La guerre du Soudan déstabilise la région orientale du Tchad
PERSONNEL D’ADF
Plus de 930.000 personnes ont fui la guerre civile du Soudan pour se rendre dans l’Est du Tchad. La majorité est arrivée dans la région du Ouaddaï où les résidents affrontent déjà la pauvreté extrême et les tensions ethniques.
Les réfugiés soudanais sont pour la plupart des femmes et des enfants provenant des états du Darfour du Nord et du Darfour-Occidental. El-Geneina, la capitale de ce dernier, a été le site d’abus commis contre les populations non arabes en 2023.
L’afflux important de réfugiés traumatisés par les atrocités commises par le groupe paramilitaire des Forces de soutien rapide (RSF) au Soudan « importe de nouvelles doléances contre la communauté arabe, ce qui alimente les préjugés des résidents du Ouaddaï », selon un nouveau rapport de l’International Crisis Group (ICG).
Ces ressentiments superposés « renforcent les fractures communautaires déjà présentes dans une région qui avait éprouvé une autre crise majeure de réfugiés pendant la guerre du Darfour dans les années 2000 », selon le rapport.

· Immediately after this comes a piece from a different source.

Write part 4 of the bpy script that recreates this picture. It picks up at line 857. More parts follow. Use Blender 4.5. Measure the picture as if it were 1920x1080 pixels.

Il est probable que le nombre de réfugiés dans l’Est du Tchad augmentera, mais l’aide humanitaire est déjà insuffisante pour satisfaire aux besoins des réfugiés et des résidents. Les Nations unies et les organisations non gouvernementales offrent une assistance d’urgence à la frontière mais la fin des importations provenant du Soudan provoque une hausse des prix dans des zones où le chômage est élevé.
Selon l’ICG, la situation a incité des centaines de jeunes Tchadiens à « rejoindre les groupes armés du Soudan dans l’espoir de devenir riche ».
Il existe aussi un risque de conflit entre le Tchad et le Soudan à mesure que la guerre civile soudanaise perdure. Le président tchadien Mahamat Déby a proclamé la neutralité de son pays dans la guerre mais les analystes disent qu’il a conclu des accords commerciaux avec les Émirats arabes unis (EAU) qui mettent en doute sa position. Les EAU sont les sponsors internationaux principaux des RSF.
Parmi ces accords, on compte notamment un prêt émirien de 1,5 milliard de dollars en juin 2023 qui inclut une coopération accrue en matière de sécurité, d’énergie et d’extraction minière entre les deux pays, et un prêt des EAU à hauteur de 500 millions de dollars en octobre 2024.
L’ICG signale aussi que le gouvernement de M. Déby a donné son « consentement tacite » pour que les EAU fournissent aux RSF des armes et du matériel par l’intermédiaire du Tchad. Les avions cargos émiriens atterrissent régulièrement au Tchad après avoir éteint leur transpondeur pour éviter la détection, mais le Tchad et les EAU nient qu’ils fournissent des armes aux RSF.
Au début novembre, le Soudan a porté plainte contre le Tchad, auprès de la Commission africaine des droits de l’homme et des peuples, pour son soutien aux RSF. Les autorités tchadiennes ont répondu en accusant le Soudan de soutenir des groupes armés au Tchad.
L’ICG a aussi cité des entretiens téléphoniques avec des sources de sécurité en octobre 2024 pour signaler qu’environ 1.000 soldats tchadiens avaient déserté. Ceci correspond au rapport du Sudan War Monitor sur les désertions de l’armée tchadienne au profit de la Force de protection conjointe du Darfour au Soudan.
L’augmentation des menaces de Boko Haram dans l’Ouest du Tchad affecte encore plus son armée.
En octobre, 40 soldats tchadiens et un nombre inconnu de civils ont été tués lors d’une attaque contre une base militaire dans la région du lac Tchad. Les combattants rebelles ont saisi des armes avant de s’échapper, selon les forces armées tchadiennes. Cette attaque a incité M. Déby à lancer une opération pour chasser Boko Haram de la région.
Il a aussi fait appel à la communauté internationale pour renforcer le soutien aux mesures de contre-terrorisme au Sahel et dans le bassin du lac Tchad.
Selon une déclaration publiée par Abderaman Koulamalla, porte-parole du gouvernement, « une action collective délibérée est essentielle pour éradiquer ce fléau, qui menace la stabilité et le développement de la région entière ».
À la mi-novembre 2024, Boko Haram a tué 17 soldats tchadiens lors d’une attaque en fin de semaine contre un poste militaire. L’attaque a aussi causé la mort de 96 insurgés dans la région du lac Tchad, selon l’armée tchadienne.
En mars, le gouvernement a accusé Boko haram d’avoir lancé une attaque qui a tué 7 soldats, selon un reportage conjoint de Rédaction Africanews et de l’Associated Press.